CB: I think the main problem in the golf world is that we don’t shout loud enough or highlight all the good practices that we do. Golf courses around the world are committed to sustainability and biodiversity, but this is not widely known by the public. As we know, much more can be done. But I think if the industry works together more and shares our success stories, we can all make a difference together.

What role do the current issues of climate change and energy play in this case?

CB: Carnoustie has three 18-hole links courses and we are right on the coast. That can be a challenge. There is the obvious problem of coastal erosion, which over time could affect the sites here. This would have a significant impact, not only on business, but also on the wildlife and plants that exist on the links. We want to do everything we can to prevent this.

How will the “Carbon Net Zero” goal be achieved at Carnoustie Golf Links?

CB: We are already very good at reducing, reusing and recycling on and off the golf course. For example, only four percent of our waste currently ends up in landfills; the rest is recycled. We cannot say exactly how we will achieve our Carbon Net Zero target until we have conducted a full review of our current situation.

What is the reason for the replacement of the current irrigation system currently being reinstalled at Carnoustie Golf Links?

CB: The existing system does not meet the requirements of a modern championship course – especially in terms of water efficiency and control. We want to ensure that water is targeted where it is needed and minimize excess water in areas where it is not needed.

What specific advantages will this system bring?

CB: The new system will give us the ability to apply water evenly, which will favor finer, more resistant grasses. This is an important step in our sustainability journey as we look to conserve water and energy and promote native grass species for a links course. Water quality is also critical to golf course health, and our new system will use deeper wells that will deliver much better water quality. In turn, we expect a reduction in iron content, which was a constant problem in the previous water supply. Our water withdrawal permit was amended under SEPA oversight and in collaboration with consulting hydrologists.

What is the importance of the Carnoustie Golf Links Community Benefits Program in terms of sustainability?

CB: The Carnoustie Golf Links Community Benefits program was originally launched in 2014 and has since donated more than £310,000 to the local community. As part of our commitment to the community, it also provides tens of thousands of pounds worth of in-kind assets through various community outreach programs. Carnoustie Links also offers free lessons to more than 300 junior golfers each week, including our advanced and high performance programs to help those who want to reach their full potential. We also operate our Girls Golf Hub, which is designed to teach girls life and career skills through the sport of golf.
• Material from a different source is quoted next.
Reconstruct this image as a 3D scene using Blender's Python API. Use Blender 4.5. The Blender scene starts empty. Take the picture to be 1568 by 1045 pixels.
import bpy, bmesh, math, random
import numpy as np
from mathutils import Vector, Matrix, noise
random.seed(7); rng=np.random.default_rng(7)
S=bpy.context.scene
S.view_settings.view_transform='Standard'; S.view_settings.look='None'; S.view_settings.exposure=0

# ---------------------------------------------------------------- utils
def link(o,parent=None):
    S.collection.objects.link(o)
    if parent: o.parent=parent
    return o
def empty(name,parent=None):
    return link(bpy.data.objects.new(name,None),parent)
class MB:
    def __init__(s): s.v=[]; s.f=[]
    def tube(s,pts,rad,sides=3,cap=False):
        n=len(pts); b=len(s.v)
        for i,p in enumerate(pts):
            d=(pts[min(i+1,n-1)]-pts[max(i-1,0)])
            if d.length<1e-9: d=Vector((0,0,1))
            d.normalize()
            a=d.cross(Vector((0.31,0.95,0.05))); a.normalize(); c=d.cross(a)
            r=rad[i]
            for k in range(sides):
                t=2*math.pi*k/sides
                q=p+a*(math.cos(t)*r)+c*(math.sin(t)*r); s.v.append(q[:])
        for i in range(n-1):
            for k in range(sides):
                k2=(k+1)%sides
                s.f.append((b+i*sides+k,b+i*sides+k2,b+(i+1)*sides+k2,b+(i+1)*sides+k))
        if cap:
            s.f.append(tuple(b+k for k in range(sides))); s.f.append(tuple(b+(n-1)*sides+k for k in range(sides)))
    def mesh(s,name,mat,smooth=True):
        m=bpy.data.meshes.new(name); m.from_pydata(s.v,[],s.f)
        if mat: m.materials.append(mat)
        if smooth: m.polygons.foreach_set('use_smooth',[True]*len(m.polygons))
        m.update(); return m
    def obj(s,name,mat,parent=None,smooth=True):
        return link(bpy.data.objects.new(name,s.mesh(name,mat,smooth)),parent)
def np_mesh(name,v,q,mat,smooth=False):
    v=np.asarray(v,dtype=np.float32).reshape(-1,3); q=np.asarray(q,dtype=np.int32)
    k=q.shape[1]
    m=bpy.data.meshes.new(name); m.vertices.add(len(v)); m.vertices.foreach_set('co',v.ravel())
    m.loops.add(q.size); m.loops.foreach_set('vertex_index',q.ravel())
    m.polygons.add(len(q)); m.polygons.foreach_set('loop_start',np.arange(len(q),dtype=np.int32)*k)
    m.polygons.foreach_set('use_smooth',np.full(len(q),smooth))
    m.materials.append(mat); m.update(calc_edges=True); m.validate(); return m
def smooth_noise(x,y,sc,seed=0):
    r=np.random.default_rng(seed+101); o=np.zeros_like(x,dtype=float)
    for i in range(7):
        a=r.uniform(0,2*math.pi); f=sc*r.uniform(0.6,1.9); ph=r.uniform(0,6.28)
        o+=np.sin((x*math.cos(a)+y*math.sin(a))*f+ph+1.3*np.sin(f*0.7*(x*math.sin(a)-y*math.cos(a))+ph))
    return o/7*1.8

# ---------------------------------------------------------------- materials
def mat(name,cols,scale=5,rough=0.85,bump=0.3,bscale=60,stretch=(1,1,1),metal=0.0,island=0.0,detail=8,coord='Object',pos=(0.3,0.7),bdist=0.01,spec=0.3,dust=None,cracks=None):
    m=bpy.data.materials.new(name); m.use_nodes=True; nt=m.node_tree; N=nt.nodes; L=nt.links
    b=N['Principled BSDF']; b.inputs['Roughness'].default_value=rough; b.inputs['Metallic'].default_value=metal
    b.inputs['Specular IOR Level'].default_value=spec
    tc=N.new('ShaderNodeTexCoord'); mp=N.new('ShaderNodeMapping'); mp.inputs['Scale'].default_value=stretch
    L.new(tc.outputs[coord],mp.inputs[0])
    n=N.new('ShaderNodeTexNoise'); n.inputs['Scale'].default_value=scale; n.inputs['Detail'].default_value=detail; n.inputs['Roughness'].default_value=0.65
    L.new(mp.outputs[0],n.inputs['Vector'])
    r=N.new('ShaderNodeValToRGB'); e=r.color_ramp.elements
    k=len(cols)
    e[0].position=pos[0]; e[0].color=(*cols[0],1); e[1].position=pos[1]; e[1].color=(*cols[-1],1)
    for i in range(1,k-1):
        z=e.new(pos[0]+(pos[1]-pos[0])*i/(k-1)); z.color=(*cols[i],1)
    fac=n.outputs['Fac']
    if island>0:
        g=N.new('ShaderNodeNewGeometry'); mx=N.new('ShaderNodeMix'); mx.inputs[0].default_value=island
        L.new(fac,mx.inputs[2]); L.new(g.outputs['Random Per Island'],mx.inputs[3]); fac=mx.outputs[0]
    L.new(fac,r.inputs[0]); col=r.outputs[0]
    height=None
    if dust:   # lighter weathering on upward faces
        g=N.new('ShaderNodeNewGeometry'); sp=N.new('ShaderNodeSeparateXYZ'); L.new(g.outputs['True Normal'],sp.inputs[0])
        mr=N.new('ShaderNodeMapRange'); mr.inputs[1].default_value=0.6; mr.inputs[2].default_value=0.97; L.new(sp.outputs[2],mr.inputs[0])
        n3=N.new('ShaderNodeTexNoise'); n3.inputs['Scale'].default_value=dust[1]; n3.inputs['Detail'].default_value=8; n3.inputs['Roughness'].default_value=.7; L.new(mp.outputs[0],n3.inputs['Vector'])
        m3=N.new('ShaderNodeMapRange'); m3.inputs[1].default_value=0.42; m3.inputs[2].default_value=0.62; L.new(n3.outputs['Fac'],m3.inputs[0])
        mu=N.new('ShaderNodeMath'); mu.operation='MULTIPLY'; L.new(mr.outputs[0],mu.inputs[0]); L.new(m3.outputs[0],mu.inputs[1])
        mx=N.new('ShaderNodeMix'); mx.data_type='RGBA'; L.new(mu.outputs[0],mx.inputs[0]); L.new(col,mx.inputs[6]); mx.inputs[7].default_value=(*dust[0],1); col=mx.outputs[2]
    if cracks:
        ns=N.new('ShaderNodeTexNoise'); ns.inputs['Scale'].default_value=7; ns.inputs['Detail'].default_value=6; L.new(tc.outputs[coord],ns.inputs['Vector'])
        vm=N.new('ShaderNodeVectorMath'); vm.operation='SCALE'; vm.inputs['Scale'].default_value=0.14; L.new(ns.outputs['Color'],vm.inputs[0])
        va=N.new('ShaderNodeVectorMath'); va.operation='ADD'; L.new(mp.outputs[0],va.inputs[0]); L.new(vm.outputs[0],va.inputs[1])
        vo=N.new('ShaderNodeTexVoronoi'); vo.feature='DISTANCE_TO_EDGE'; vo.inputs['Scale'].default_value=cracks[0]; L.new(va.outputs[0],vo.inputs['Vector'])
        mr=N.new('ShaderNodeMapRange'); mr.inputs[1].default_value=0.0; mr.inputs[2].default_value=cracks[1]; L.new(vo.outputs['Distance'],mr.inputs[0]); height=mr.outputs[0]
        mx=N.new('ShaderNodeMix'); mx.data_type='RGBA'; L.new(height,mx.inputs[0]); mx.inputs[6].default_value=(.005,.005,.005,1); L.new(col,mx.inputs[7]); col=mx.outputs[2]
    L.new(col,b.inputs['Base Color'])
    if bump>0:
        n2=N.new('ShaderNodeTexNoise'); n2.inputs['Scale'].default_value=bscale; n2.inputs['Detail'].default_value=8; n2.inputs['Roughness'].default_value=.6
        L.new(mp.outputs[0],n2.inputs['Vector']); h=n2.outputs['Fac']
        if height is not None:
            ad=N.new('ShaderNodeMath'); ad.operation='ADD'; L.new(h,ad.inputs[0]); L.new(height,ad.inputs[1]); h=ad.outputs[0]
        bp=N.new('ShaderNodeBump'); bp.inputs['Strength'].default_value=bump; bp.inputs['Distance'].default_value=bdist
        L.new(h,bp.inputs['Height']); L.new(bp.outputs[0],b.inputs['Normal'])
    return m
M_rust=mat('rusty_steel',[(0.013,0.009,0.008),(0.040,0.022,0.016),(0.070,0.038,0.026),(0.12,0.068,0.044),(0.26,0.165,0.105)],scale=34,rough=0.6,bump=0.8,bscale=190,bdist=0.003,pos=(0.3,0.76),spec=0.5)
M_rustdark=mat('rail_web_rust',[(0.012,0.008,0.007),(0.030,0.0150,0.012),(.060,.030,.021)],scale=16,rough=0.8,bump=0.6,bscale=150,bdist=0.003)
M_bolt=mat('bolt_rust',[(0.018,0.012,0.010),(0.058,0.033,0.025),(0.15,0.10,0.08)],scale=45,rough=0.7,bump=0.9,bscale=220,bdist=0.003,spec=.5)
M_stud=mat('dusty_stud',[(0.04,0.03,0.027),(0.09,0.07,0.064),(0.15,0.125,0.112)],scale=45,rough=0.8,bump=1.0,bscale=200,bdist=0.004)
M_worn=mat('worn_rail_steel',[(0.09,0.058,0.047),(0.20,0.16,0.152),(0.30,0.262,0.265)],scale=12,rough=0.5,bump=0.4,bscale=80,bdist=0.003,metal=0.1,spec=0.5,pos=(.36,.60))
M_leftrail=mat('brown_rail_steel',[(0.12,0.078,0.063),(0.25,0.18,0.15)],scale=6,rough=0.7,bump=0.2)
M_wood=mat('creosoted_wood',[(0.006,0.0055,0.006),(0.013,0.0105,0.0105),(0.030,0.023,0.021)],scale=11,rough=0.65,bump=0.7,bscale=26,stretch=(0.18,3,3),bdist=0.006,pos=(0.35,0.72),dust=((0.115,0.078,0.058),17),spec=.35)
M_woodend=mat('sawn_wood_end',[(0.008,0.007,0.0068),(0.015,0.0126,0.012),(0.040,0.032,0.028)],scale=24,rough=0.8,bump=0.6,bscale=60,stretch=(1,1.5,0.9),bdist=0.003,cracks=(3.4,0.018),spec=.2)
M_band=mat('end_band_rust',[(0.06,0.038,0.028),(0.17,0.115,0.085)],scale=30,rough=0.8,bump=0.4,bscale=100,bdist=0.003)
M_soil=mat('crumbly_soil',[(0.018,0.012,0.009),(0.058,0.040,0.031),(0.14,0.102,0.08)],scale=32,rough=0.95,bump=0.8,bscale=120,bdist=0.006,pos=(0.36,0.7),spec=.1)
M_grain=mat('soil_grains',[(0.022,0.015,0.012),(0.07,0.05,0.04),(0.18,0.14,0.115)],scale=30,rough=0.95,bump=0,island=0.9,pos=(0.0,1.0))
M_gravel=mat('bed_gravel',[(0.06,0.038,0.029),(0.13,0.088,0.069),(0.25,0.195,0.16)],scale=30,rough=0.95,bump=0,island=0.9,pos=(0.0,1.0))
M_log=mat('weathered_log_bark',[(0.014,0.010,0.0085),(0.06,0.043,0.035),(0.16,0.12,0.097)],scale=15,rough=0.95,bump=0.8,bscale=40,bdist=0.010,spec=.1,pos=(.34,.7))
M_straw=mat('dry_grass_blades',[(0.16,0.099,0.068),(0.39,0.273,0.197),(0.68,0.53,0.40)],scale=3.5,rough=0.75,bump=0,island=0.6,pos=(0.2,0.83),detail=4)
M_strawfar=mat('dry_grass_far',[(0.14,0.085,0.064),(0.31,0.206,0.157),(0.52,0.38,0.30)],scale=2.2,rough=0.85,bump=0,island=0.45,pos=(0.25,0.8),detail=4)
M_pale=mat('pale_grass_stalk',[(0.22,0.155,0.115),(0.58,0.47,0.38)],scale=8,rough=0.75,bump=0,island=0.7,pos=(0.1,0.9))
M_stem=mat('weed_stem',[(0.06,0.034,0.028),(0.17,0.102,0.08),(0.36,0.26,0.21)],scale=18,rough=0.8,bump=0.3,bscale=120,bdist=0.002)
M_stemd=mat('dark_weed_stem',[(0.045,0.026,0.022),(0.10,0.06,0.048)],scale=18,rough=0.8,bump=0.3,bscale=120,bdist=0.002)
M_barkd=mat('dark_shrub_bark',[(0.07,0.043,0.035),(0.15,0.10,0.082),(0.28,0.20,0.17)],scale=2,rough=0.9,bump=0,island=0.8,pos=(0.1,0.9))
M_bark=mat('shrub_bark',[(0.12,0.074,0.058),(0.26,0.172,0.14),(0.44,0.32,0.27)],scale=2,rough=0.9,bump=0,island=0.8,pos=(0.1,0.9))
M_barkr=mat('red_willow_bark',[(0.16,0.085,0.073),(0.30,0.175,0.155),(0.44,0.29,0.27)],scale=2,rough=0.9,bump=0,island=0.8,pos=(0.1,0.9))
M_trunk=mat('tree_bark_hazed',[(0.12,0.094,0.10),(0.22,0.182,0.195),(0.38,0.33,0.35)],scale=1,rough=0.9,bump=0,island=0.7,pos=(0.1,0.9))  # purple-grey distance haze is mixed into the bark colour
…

What is the idea behind the Carnoustie Golf Links environmental guide?

CB: The Carnoustie Golf Links Environmental Guide was produced in collaboration with the R&A and STRI to highlight the ecology and biodiversity of the golf courses. The guide tells stories about the flora, fauna and wildlife found on and around the golf courses. It includes some games and activities for children that help them learn about the biodiversity of golf courses in a fun way. The brochures were distributed to all local schools and include a checklist for those trying to discover all the different plants and animals.

What sustainability tip do you have for golf clubs that don’t have as many employees in this area as Carnoustie Golf Links?

CB: There are many things organizations of all sizes can do to begin their journey toward sustainability. There are often ways to reduce fuel consumption by reducing maintenance areas around the golf course. Even simple things like making play areas wild and purchasing locally whenever possible can have a significant impact on CO₂ emissions. Separating trash into cardboard/paper, plastic and metal can also be a good start to reducing the amount of materials going to landfills. Sometimes a small change can make a big difference, and if you make the changes gradually, good habits can form.